Pero esto es festín para estudiantes privilegiados, los más pobres, los capigorristas, llamados así porque en vez de manto usaban una simple capa y una gorra, tienen que recurrir a sus padres que generalmente sólo les mandan buenos consejos con los que compusieron “la paulina”, parodia del padrenuestro que decía así:
“Padres crueles y feroces, padres que nos enviáis la porción cotidiana, ojalá sufráis cada semana nuestro hambre de cada día y como arde este papel pueda el dinero que nos negáis trocarse en carbón en vuestros cofres. Amén”.

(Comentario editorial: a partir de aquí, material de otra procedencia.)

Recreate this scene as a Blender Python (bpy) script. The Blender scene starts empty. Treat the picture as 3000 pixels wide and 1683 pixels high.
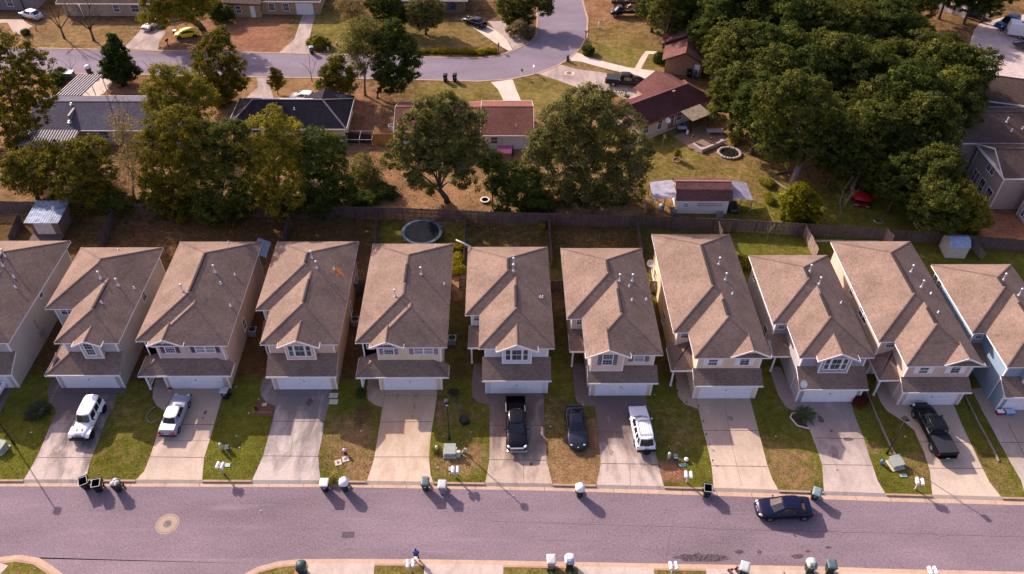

Otro recurso es hacerse criado de los estudiantes ricos, como hace el héroe de Quevedo y el último y más desesperado recurso, sacarse una patente de mendigo, cuyas condiciones estaba fijadas y que les daba derecho a la sopa boba repartida a diario en los conventos, junto con los otros mendigos, cerrándose así el variopinto retablo de una época en la que se escribía tan bien, se comía tan mal y se tenía el dudoso privilegio de encomendar su empanadilla al diablo.